Tra le quasi 20mila opere della Collezione Wurth, l’Art Forum di Capena presenta le ultime variegatissime acquisizioni namibiane
Dal 2015 – anno in cui Okwui Enwezor è stato il primo curatore africano della Biennale di Venezia – in Italia si è generato un cambiamento significativo nella ricezione artistica del Sud del mondo. In quegli anni di svolta, tra ’14 e il ’16, la collezione Wurth andava arricchendosi delle oltre ottanta opere che fanno la mostra “Namibia. Arte di una giovane generazione”. Presentata prima al Museo Würth di Künzelasau e ora all’Art Forum Wurth Capena, fino ad ottobre 2023.
Trentatré artisti, che vivono e lavorano nella repubblica africana. Alcuni dei quali hanno vissuto il dominio del Sudafrica e dell’apartheid prima dell’indipendenza del ‘90. Carta vincente dell’esposizione è la ricchezza di tecniche e temi. Il trito motivo del colonialismo langue; si parla di tutto il resto: di paesaggio in Barbara Bhölke, che impasta alla pittura terra ed elementi dei luoghi che rappresenta; di tradizione tessile nel quilting di Linda Esbach; di costumi locali nella foto di Othilia Mungoba; e di questioni sociali nelle incisioni su cartone in Lok Kandjengo.

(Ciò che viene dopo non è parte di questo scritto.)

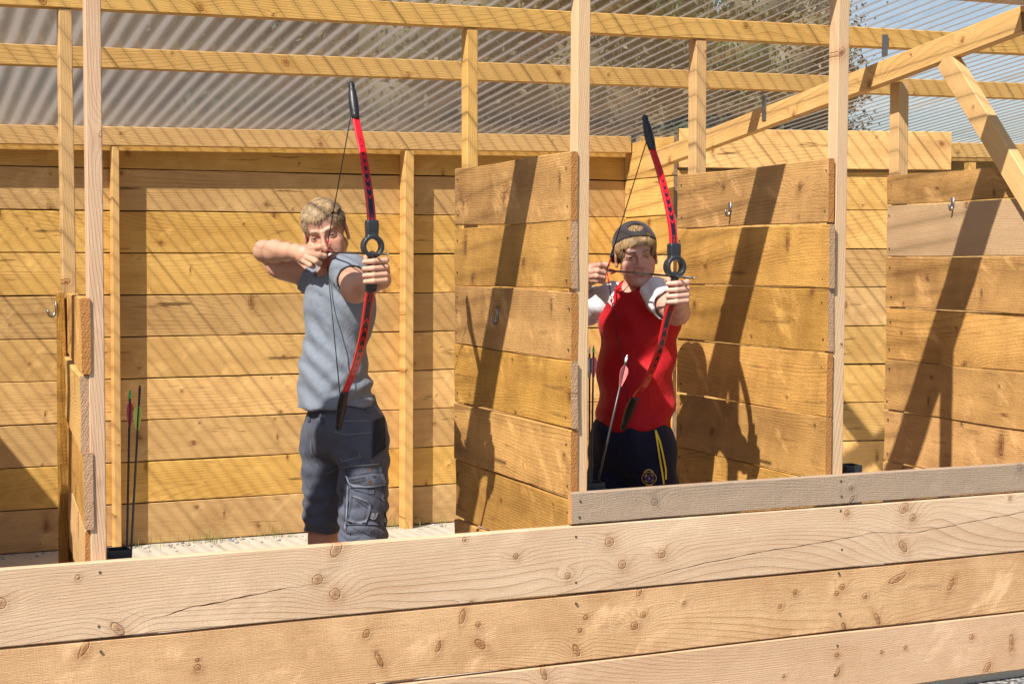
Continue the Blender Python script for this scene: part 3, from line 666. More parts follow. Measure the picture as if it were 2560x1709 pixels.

La Namibia, con circa quindici gruppi etnici ed altrettante lingue, è il primo paese che ha scritto della tutela ambientale sulla propria costituzione. Esporta diamanti e importa rifiuti europei, ma non finisce qui. I rifiuti, grazie al riuso dei materiali di scarto, vengono trasformati in opere d’arte. Terra pulsante, viva. Acre, ma anche profumata, come gli azzurri autoritratti in cera di Isabel Katjavivi.